We should have prevented this.  We let our rabbi down. If only we had done the right thing.  This could all have been avoided. If only.  “But I was in the kitchen.”

Now this is the spot when I usually tell you how it’s really all OK after all because God fixes everything.  This is where I turn toward hope.  We all take a deep breath and give God thanks for sorting everything else in the end.  We go on feeling better about ourselves and the world around us.  

But this is Good Friday.  This is no ordinary occasion.  This time we don’t get to resolve our inner tensions and cognitive dissonances.  At least not tonight.  Not yet. Tonight we are still in the kitchen, hearing a strange noise and running into the living room to see what happened.

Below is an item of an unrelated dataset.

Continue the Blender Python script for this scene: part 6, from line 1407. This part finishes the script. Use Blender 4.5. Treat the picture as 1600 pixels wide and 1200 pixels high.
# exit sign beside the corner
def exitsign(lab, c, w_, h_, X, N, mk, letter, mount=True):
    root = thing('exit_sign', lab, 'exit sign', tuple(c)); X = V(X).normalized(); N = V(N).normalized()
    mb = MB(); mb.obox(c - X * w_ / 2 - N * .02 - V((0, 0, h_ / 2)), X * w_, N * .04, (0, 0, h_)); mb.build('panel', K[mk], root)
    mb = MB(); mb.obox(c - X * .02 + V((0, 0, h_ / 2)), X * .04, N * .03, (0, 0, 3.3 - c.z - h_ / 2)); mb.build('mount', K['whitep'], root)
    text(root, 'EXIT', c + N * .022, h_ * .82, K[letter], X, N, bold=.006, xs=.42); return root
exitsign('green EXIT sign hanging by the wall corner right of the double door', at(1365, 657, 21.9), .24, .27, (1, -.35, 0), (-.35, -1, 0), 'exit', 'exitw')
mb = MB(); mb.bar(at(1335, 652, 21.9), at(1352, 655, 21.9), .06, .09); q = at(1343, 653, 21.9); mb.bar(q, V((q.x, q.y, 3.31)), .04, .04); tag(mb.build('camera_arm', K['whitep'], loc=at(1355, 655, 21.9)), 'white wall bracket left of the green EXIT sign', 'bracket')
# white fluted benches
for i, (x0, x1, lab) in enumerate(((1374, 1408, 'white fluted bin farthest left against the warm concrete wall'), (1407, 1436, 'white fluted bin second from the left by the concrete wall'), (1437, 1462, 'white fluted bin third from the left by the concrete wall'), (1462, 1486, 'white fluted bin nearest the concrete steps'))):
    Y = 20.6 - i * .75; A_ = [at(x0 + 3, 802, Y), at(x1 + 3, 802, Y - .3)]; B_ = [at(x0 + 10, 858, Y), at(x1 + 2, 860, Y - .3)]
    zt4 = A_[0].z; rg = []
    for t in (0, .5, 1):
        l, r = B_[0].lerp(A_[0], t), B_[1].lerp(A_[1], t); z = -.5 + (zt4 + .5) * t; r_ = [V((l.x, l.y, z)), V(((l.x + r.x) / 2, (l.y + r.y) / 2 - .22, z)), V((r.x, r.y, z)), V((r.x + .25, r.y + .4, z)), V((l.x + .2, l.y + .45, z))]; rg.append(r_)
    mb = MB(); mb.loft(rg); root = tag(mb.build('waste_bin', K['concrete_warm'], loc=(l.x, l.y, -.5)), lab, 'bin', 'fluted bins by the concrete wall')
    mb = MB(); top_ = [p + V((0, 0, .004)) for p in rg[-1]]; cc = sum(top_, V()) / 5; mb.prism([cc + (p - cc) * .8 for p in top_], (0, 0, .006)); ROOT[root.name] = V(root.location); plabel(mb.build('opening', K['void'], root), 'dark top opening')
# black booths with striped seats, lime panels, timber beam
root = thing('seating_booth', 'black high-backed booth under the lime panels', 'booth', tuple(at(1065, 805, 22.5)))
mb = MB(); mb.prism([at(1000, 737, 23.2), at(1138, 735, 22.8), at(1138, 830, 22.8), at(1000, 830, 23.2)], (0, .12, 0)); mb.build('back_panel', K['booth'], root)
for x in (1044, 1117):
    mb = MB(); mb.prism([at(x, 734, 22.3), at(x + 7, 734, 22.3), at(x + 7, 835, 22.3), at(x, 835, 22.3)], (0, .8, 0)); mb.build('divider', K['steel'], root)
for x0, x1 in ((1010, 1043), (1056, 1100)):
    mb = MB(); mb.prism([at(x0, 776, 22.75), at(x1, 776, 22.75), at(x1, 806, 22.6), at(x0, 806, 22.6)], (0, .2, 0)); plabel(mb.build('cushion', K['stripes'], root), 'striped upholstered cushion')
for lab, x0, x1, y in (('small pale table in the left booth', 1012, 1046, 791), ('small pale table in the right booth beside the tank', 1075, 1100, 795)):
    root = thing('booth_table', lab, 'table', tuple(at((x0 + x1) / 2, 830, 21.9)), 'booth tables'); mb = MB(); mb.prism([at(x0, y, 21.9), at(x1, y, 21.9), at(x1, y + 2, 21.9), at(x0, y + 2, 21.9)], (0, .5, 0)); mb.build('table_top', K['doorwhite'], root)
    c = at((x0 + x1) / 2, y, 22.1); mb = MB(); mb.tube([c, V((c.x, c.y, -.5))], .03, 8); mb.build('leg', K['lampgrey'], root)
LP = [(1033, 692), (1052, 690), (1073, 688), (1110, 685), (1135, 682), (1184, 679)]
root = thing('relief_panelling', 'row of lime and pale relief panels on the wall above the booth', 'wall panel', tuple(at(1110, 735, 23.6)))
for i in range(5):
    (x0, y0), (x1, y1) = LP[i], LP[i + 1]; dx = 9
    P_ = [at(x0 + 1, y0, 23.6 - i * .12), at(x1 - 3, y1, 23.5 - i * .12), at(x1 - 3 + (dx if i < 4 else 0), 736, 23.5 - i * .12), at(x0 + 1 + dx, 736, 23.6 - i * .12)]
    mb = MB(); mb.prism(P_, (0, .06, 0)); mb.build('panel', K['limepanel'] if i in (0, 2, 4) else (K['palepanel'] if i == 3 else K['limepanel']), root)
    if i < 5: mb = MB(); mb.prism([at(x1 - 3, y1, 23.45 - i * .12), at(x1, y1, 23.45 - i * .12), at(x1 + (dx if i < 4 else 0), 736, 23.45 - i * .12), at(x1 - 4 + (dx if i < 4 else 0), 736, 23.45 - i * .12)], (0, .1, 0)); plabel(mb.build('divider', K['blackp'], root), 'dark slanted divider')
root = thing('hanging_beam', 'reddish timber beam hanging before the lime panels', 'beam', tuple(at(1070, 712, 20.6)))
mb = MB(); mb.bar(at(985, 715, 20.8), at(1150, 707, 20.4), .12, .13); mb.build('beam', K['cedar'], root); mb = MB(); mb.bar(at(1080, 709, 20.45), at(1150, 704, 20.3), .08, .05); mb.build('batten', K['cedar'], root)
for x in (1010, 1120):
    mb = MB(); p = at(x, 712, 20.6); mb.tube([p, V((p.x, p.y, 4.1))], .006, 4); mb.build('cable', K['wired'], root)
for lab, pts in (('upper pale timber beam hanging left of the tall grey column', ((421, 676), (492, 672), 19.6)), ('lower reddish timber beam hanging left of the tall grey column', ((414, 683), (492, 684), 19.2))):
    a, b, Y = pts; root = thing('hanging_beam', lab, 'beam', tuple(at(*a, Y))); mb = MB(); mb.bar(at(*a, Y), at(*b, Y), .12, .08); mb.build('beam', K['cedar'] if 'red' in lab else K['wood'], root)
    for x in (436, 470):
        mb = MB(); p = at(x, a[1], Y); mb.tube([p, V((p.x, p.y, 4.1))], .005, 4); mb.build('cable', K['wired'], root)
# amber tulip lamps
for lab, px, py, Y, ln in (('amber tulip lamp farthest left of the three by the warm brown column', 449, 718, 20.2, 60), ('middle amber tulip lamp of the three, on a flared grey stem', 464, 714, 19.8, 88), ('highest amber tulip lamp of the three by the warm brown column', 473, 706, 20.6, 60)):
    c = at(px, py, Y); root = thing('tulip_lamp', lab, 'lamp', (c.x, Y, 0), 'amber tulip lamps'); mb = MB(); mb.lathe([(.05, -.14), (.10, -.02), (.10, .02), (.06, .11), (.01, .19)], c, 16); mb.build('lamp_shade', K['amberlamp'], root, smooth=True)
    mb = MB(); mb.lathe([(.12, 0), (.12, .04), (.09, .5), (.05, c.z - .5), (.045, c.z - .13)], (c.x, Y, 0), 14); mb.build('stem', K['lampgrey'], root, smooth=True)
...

Tonight, we have to live with the problem a while.  And the problem is not easily resolved.  The problem is that Jesus will be our scapegoat.  If one person will be held responsible, the community can move on.  It’s horrible, but it clears the air.  It gives us a way forward.  Tonight Jesus will be the scapegoat. 

The only hope we have left is that Jesus will allow himself to be our scapegoat.  That God will hang on the cross for us.  That has to be our miracle tonight.  Because it will take a miracle to make something good out of this.